Winston started the game by collecting the first of Duke’s 17 turnovers and flinging it ahead to Kenny Goins for a dunk to open the game with an exclamation point. He set up Matt McQuaid a little later in transition for another highlight-reel slam, part of the Spartans’ tone-setting 16-9 burst to open the game.

But the Blue Devils, as they would all night, answered with their own run. The first would be a 19-5 spurt that closed with 12 straight points. Tom Izzo called timeout.

An undaunted Winston took command, driving through the lane and absorbing contact on a pair of layups. Then he kicked out a pass to Tillman at the top of the key for a wide-open 3-pointer.

A Winston jumper. Then a steal and dish to Tillman. Then another steal and driving layup with 4 seconds left before halftime.

Winston’s eight points in a 13-0 run counterpunch sent MSU into the break up, 34-30, and brimming with confidence.

“The heart of a lion is what they have. I’m telling you, the mental toughness, even when we were down 30-21, there was no panic in the huddle,” Izzo said. “We just said, we didn’t do some things right. We quit rebounding and getting the ball inside. We turned it around.

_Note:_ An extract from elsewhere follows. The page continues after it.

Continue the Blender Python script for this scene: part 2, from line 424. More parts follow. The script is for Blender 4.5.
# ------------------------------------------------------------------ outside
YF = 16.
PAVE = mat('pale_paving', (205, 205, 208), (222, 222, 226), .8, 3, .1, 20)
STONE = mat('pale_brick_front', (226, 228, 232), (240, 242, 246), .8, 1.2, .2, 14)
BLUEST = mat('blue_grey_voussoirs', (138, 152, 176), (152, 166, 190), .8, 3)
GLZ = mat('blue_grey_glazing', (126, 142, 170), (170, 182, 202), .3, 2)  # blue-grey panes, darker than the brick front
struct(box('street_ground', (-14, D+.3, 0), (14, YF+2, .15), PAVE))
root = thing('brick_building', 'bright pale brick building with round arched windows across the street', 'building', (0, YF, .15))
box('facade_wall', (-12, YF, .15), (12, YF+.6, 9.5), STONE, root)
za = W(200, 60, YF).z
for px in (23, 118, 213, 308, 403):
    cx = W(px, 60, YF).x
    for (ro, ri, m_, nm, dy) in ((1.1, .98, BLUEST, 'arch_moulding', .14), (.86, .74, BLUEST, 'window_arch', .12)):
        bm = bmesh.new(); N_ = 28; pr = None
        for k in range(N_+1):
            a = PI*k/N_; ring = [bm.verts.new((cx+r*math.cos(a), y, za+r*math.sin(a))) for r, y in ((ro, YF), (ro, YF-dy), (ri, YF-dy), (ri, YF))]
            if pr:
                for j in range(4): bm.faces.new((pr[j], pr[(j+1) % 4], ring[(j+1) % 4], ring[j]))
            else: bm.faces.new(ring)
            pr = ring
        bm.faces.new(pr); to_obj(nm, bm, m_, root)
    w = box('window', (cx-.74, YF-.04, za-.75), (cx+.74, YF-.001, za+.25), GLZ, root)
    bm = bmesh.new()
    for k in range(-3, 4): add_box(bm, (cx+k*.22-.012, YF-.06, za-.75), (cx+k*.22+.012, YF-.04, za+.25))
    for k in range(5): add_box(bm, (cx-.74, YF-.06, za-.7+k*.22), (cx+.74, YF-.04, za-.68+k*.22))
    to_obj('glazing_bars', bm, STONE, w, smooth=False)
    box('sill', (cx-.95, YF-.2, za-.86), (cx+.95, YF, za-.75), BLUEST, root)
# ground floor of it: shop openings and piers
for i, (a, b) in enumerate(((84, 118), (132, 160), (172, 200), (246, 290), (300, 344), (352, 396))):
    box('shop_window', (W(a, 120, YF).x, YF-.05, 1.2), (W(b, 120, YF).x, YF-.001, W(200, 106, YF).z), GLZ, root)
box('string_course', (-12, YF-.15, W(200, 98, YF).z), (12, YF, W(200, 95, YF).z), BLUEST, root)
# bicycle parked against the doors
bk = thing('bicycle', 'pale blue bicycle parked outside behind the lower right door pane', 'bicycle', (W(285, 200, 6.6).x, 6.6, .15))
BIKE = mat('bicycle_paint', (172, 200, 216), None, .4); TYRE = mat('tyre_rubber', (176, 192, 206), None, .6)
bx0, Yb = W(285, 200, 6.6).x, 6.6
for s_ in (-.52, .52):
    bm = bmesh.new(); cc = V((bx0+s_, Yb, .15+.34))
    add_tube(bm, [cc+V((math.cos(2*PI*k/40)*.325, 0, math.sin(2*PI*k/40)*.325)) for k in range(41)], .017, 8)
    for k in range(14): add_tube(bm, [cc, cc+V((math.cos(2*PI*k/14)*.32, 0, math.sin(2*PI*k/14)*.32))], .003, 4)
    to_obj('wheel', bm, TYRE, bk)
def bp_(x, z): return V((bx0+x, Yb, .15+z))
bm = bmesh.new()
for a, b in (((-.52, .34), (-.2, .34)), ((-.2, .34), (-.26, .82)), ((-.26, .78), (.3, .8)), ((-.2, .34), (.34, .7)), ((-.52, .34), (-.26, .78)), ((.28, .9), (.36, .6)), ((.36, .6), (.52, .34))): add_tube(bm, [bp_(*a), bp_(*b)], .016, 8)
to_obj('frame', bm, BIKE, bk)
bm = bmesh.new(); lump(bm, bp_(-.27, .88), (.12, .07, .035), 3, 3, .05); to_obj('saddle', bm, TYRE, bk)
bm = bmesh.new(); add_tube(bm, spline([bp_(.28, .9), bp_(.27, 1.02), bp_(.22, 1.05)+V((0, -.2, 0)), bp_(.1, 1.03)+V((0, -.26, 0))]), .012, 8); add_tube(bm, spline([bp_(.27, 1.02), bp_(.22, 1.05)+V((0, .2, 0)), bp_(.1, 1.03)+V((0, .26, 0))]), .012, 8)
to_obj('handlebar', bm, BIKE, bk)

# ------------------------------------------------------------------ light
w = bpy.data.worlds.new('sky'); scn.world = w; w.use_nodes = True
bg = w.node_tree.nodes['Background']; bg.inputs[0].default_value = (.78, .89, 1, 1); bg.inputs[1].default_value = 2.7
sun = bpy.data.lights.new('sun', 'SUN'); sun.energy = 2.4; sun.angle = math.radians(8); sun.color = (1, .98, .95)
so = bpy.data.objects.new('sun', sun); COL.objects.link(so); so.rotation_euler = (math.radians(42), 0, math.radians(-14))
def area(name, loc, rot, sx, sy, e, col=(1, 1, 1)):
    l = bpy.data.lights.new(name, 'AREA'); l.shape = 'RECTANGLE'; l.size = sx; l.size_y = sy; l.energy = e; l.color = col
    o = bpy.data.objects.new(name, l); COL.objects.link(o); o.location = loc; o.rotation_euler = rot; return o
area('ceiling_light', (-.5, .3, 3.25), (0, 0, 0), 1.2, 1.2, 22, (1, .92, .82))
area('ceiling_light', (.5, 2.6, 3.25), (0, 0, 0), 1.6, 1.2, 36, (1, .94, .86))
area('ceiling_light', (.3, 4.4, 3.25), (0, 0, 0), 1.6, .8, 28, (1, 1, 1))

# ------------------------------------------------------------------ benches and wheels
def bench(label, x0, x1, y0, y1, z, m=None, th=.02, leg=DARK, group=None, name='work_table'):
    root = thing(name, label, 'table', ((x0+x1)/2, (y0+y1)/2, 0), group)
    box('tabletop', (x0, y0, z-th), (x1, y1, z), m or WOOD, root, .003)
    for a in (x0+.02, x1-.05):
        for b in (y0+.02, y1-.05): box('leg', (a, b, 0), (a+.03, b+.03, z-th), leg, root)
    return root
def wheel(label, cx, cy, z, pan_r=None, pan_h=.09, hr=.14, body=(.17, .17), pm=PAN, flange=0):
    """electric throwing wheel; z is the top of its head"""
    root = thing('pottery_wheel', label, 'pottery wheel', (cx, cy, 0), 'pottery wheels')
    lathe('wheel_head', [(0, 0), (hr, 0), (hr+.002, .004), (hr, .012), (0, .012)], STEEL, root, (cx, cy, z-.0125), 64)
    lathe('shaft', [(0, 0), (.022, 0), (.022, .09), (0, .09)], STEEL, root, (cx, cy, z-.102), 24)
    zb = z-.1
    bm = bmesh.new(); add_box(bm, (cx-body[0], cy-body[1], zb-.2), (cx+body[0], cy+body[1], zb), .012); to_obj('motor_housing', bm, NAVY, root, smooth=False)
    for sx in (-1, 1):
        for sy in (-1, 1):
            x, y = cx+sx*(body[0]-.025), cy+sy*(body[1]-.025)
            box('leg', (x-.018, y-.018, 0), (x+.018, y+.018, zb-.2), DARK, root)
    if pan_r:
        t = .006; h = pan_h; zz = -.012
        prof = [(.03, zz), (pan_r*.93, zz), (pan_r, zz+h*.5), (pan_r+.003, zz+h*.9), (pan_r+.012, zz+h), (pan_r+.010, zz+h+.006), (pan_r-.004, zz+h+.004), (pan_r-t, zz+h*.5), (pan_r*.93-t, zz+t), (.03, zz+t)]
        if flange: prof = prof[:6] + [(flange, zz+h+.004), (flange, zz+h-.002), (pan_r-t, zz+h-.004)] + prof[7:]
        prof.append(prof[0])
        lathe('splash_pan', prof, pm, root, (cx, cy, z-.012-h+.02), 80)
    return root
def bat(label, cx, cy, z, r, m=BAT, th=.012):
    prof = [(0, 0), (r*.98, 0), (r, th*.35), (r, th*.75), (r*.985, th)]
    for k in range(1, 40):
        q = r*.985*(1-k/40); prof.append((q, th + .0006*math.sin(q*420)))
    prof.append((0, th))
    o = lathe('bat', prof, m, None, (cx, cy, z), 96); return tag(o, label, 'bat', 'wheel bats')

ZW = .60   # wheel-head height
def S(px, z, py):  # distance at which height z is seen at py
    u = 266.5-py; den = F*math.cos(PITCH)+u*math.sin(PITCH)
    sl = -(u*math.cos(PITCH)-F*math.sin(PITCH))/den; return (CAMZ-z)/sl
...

“And Cash has a lot to do with it.”

Out of the break, the Spartans got the ball and Winston delivered another half-opening assist for a dunk, this one a pinpoint lob to Aaron Henry.

Again, Duke answered. Things began to go back and forth. Twice Winston drained 3-pointers after the Blue Devils went in front, the second of which came after Williamson hit one to pare Duke’s four-point lead to one.

Winston continued to respond, scoring on a driving, off-kilter floater after contact that dance around the rim and fell. He stole a long lob pass that sailed over Williamson’s reach, pushed the pace in transition and bounced a pass to Tillman for a dunk and three-point play that made it 63-59 with 4:07 left.

Back came Duke with seven straight points to steal back the lead.

And when it looked like the Spartans didn’t have one more run left in them, Winston once again rose to the occasion.

Off the dribble, with three defenders closing in as he spun in the paint, Winston looped a shot that wasn’t — he somehow spotted Tillman cutting along the baseline and directed it to the right side of the rim for a layup that made it 66-65.

“I think it is an experience thing along with talent,” Duke coach Mike Krzyzewski said. “And he is as good a player as we’ve played against. I mean, he’s a big-time player. … He’s coached by a heck of a guy in (Izzo). And he’s able to run what Tom is thinking in real time and feel the game and that really is one of the biggest gifts a player can give a coach. And he has that as well, probably as well as anyone in the country.”

Almost as improbable as his speed burst to close out the game, Winston contributed to the game-winning basket without even touching the ball.

His screen on the left block slowed up the 6-7, 285-pound Williamson just enough to free up Goins at the top of the key. The outstretched reach of the Duke star just missed a block, as the ball spun in perfect rotation through the hoop.

Thanks to the one assist from Winston that didn’t involve him passing.

“That was just an initial read — a down-screen for him, and I was gonna set a back-screen for X to try and get an easy layup,” Winston said of Goins’ shot. “They backed up off him, and he stepped up and knocked it down. A big play — big-time players make big-time plays.”

Just like Winston did all night.

Izzo talked after the game about how each of his teams over his 24 years form exclusive clubs. The Big Ten championship teams have their own place in history, as do the now eight Final Four squads that this year’s group joins.

There remains an even higher level, one that only Magic and Mateen and their charges are part of — MSU’s national championships from 1979 and 2000.

Winston could join them. His Spartans continue to go as he goes, making the jump from good to great with this season.

The next step is to become elite, both individually and collectively. Two wins next week would do that and solidify Winston’s place in MSU history with a senior season in front of him to do accomplish more.

But first, he and the Spartans have a date with Texas Tech in the Twin Cities.

“That Spartan legacy and family, it goes back years and years and years. And they’re still pushing for us, still supporting us,” Winston said. “And we hope to do the same thing, you know what I’m saying? We hope to leave our mark.”